Usando a nova metodologia, os pesquisadores apontaram que a forma como os minerais se ligam à matéria orgânica pode influenciar sua estabilidade. Descobriram, por exemplo, que, durante a oxidação, a estabilidade dos materiais orgânicos está relacionada à quantidade e ao tipo de interações entre minerais e compostos, especialmente cálcio (Ca2+) e magnésio (Mg2+).

“Esse trabalho tem uma inovação metodológica, mas também traz uma importante contribuição no sentido de comprovar, de forma mais contundente, alguns processos que o próprio Francisco já havia demonstrado em estudos anteriores. A partir do momento em que a ciência conhece o processo, é possível criar condições para que ele aconteça, abrindo uma avenida de possibilidades para pensar daqui para a frente”, avalia o professor da Esalq Tiago Osório Ferreira, autor correspondente do artigo e que foi orientador de Ruiz durante o doutorado.

Pesquisa publicada no ano passado e também assinada por Ruiz, Rumpel e Ferreira demonstrava que Tecnossolo construído a partir de resíduos de minas era capaz de sequestrar carbono, com potencial de capturar até 1 gigatonelada de CO2 equivalente (leia mais em: agencia.fapesp.br/41887).

O solo é um dos quatro grandes reservatórios de carbono do planeta, juntamente com a atmosfera, os oceanos e a vegetação. No entanto, em estado de degradação, pode liberar CO2, como acontece com as florestas.

Divulgado no ano passado, levantamento do MapBiomas concluiu que o Brasil estoca no solo o equivalente a 70 anos de emissões de CO2 do país.

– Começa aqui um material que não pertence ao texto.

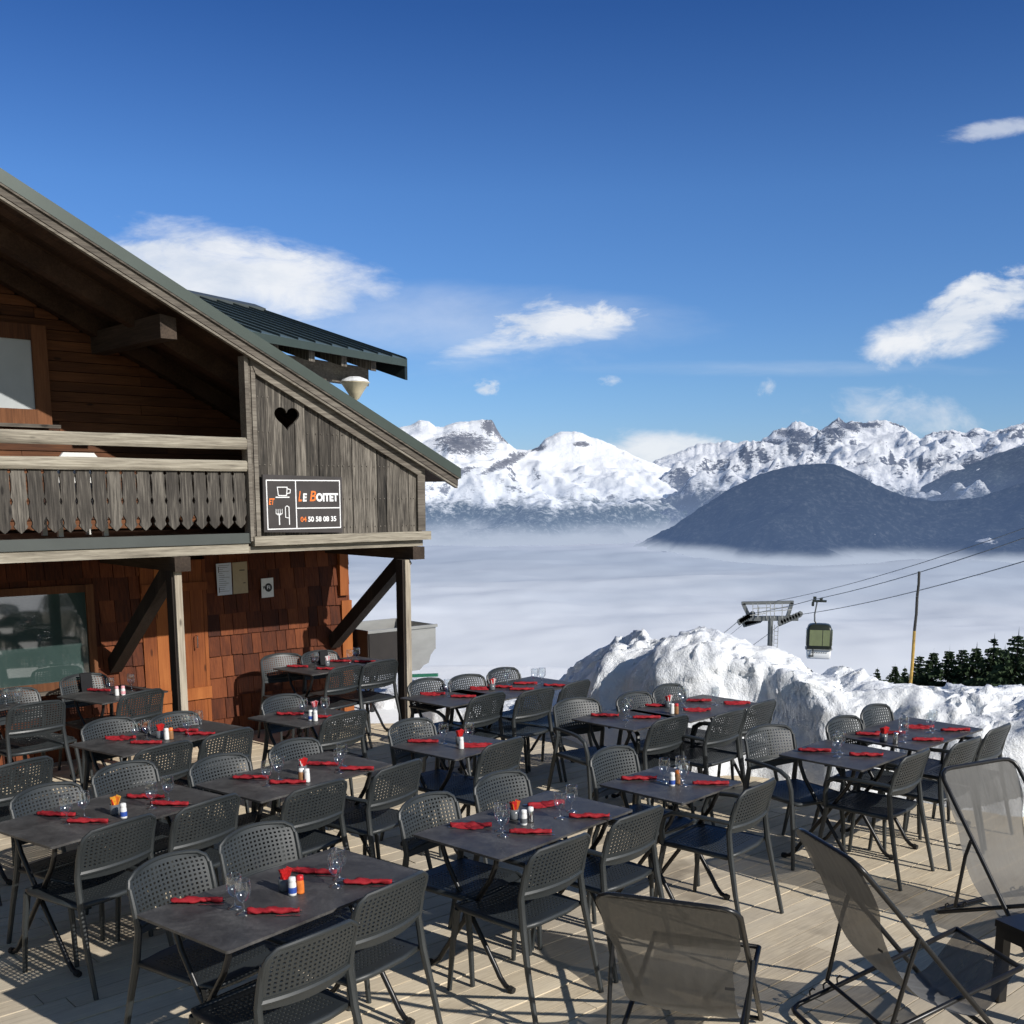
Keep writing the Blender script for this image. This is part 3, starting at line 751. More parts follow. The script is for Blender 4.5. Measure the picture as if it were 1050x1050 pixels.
for m_0 in (-9.35, -10.15):
    for a, b in ((RS, 6.9), (EW+.15, RS)): slab_(a, b, -.30, -.137, m_0-.06, m_0+.06, mb, .7)
part(mb, 'rafter', 'soffit', roof)
for s_, z in ((4.15, 3.82), (.5, 5.45), (-3.15, 3.82)):
    mb = MB(); n_ = 6
    mb.fprism([(s_-.07, z-.10), (s_+.07, z-.10), (s_+.07, z+.07), (s_-.07, z+.09)], WP-.3, -8.80, .6); part(mb, 'purlin', 'dark_m', roof)

# the sign on the heart panel
def text_mesh(txt, size, bold=.0, shear=0.0, sx=1.0):
    cu = bpy.data.curves.new('lettering', 'FONT'); cu.body = txt; cu.size = size; cu.offset = bold; cu.shear = shear; cu.extrude = .001
    o = bpy.data.objects.new('lettering', cu); COL.objects.link(o)
    dg = bpy.context.evaluated_depsgraph_get(); dg.update()
    me = bpy.data.meshes.new_from_object(o.evaluated_get(dg), depsgraph=dg)
    bpy.data.objects.remove(o); bpy.data.curves.remove(cu)
    for v in me.vertices: v.co.x *= sx
    xs = [v.co.x for v in me.vertices]; return me, min(xs), max(xs)
def put_text(txt, size, s_, z, m, mat, parent, width=None, bold=0.0, shear=0.0):
    me, a, b = text_mesh(txt, size, bold, shear)
    k = width/(b-a) if width else 1.0
    org = ORG[parent.name]
    for v in me.vertices:
        x, y, zz = (v.co.x-a)*k, v.co.y, v.co.z
        v.co = P(s_+x, m+zz, z+y)-org
    me.materials.clear(); me.materials.append(M[mat])
    o = bpy.data.objects.new('lettering', me); COL.objects.link(o); o.parent = parent; ORG[o.name] = org
    return o
SM = BP+.075
sign = tag(empty('restaurant_sign', P(5.29, SM, 2.12), 0, True), 'dark rectangular restaurant sign with white lines and orange letters on the heart panel', 'sign')
mb = MB(); mb.fprism([(4.885,2.135),(5.70,2.112),(5.705,2.617),(4.89,2.635)], SM-.02, SM, .5); part(mb, 'board', 'signbg', sign)
S0, S1, Z0, Z1 = 4.885, 5.705, 2.125, 2.625
def sp_(u, v): return (S0+(S1-S0)*u, Z0+(Z1-Z0)*v)
mb = MB()
def line(u0, v0, u1, v1, w_=.008, m_off=.003, mbx=None):
    a, b = sp_(u0, v0), sp_(u1, v1); d = math.hypot(b[0]-a[0], b[1]-a[1]); nx_, nz_ = -(b[1]-a[1])/d*w_/2, (b[0]-a[0])/d*w_/2
    (mbx or mb).fprism([(a[0]-nx_, a[1]-nz_), (b[0]-nx_, b[1]-nz_), (b[0]+nx_, b[1]+nz_), (a[0]+nx_, a[1]+nz_)], SM+.0005, SM+m_off)
line(.04,.07,.97,.07,.010,.003); line(.04,.92,.97,.92,.010,.003); line(.045,.075,.045,.915,.010,.0032); line(.965,.075,.965,.915,.010,.0032)
line(.40,.08,.40,.91,.010,.0034); line(.405,.43,.96,.43,.010,.0030)
part(mb, 'border_line', 'signwhite', sign)
mb = MB()                                 # cup, fork and knife
line(.17,.80,.30,.80); line(.175,.80,.185,.655,.008,.0032); line(.295,.80,.285,.655,.008,.0032); line(.185,.655,.285,.655,.008,.0034)
line(.30,.77,.335,.76); line(.335,.76,.33,.70,.008,.0032); line(.33,.70,.29,.69,.008,.0034); line(.15,.625,.32,.625,.010)
part(mb, 'cup_symbol', 'signwhite', sign); mb = MB()
for u in (.15, .175, .20, .225): line(u, .42, u, .335+.0, .005)
line(.15,.335,.225,.335,.006,.0032); line(.165,.32,.21,.32,.008,.0034); line(.1875,.32,.1875,.14,.011,.003)
line(.265,.45,.265,.27,.007,.003); line(.265,.27,.31,.26,.006,.0032); line(.31,.45,.31,.14,.009,.0034); line(.265,.45,.285,.475,.007,.0036); line(.285,.475,.31,.45,.007,.0038)
part(mb, 'cutlery_symbol', 'signwhite', sign)
a = sp_(.065,.50); put_text('ET', .075, a[0], a[1], SM+.002, 'signorange', sign, .06, .002, .25)
a = sp_(.43,.555); put_text('L', .125, a[0], a[1], SM+.002, 'signorange', sign, .035, .003, .3)
a = sp_(.485,.555); put_text('E', .095, a[0], a[1], SM+.002, 'signwhite', sign, .045, .004, .12)
a = sp_(.575,.555); put_text('B', .13, a[0], a[1], SM+.002, 'signorange', sign, .066, .0015, .2)
a = sp_(.655,.555); put_text('OITET', .095, a[0], a[1], SM+.003, 'signwhite', sign, .235, .005)
a = sp_(.45,.19); put_text('04', .062, a[0], a[1], SM+.002, 'signorange', sign, .062, .001)
a = sp_(.545,.19); put_text('50 58 08 35', .062, a[0], a[1], SM+.002, 'signwhite', sign, .30, .002)
# papers on the shingle wall
pz = 1.60
o = MB(); o.fprism([(5.19,1.45),(5.35,1.455),(5.35,1.775),(5.185,1.77)], WP+.052, WP+.056); t1 = part(o, 'notice_sheet', 'paper', None)
tag(t1, 'pale blue notice sheet pinned on the dark shingles beside the plank door', 'notice')
mb = MB()
for i in range(14):
    z = 1.75-i*.02; mb.fbox(5.21, 5.21+random.uniform(.04,.12), WP+.0565, WP+.0572, z, z+.003)
mb.fbox(5.205,5.212,WP+.0575,WP+.0578,1.68,1.74); mb.fbox(5.205,5.212,WP+.0575,WP+.0578,1.48,1.53)
part(mb, 'print', 'ink', t1)
o = MB(); o.fprism([(5.365,1.455),(5.53,1.46),(5.53,1.78),(5.365,1.775)], WP+.050, WP+.054); t2 = part(o, 'notice_sheet', 'paper2', None)
tag(t2, 'tan notice sheet right of the pale blue one on the shingles', 'notice')
mb = MB(); mb.fbox(5.44,5.50,WP+.0545,WP+.055,1.69,1.70); mb.fbox(5.48,5.505,WP+.0545,WP+.055,1.56,1.568); part(mb, 'print', 'ink', t2)
wf = empty('wifi_sign', P(5.755, WP+.05, 1.40), 0, True); tag(wf, 'small white square internet sign on the shingles right of the notice sheets', 'sign')
mb = MB(); mb.fprism([(5.685,1.395),(5.825,1.40),(5.825,1.60),(5.685,1.595)], WP+.050, WP+.055); part(mb, 'board', 'white', wf)
mb = MB()
mb.fprism([(5.765+.042*cos(2*pi*k/16), 1.50+.045*sin(2*pi*k/16)) for k in range(16)], WP+.0555, WP+.057); part(mb, 'dark_patch', 'ink', wf)
put_text('Wi', .05, 5.70, 1.485, WP+.0565, 'ink', wf, .04, .001); put_text('Fi', .05, 5.748, 1.485, WP+.0585, 'signwhite', wf, .035, .001)

# white chair on the balcony
bc = empty('white_chair', P(3.45, -9.15, 2.125), 0, True); tag(bc, 'white plastic chair standing behind the balcony railing', 'chair')
mb = MB(); mb.fprism([(3.27,2.30),(3.68,2.30),(3.68,2.70),(3.60,2.80),(3.35,2.80),(3.27,2.70)], -9.15, -9.12); part(mb, 'backrest', 'white', bc)
mb = MB(); mb.fbox(3.26, 3.69, -9.52, -9.16, 2.40, 2.43); part(mb, 'seat', 'white', bc)
for a in (3.29, 3.66):
    for b in (-9.50, -9.14):
        mb = MB(); mb.fbox(a-.02, a+.02, b-.02, b+.02, 2.125, 2.30 if b > -9.3 else 2.40); part(mb, 'leg', 'white', bc)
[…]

Do total de 37 gigatoneladas de carbono orgânico do solo (COS) existentes no Brasil em 2021, quase dois terços (63%) estavam em área sob cobertura nativa estável (23,4 Gt COS), principalmente na Amazônia.

Segundo Ferreira, o novo processo metodológico desenvolvido está sendo agora replicado em outros objetos de estudo, abrindo assim novas linhas de pesquisa.

O artigo Combining thermal analyses and wet-chemical extractions to assess the stability of mixed-nature soil organic matter pode ser lido em: www.sciencedirect.com/science/article/abs/pii/S003807172300278X?via%3Dihub.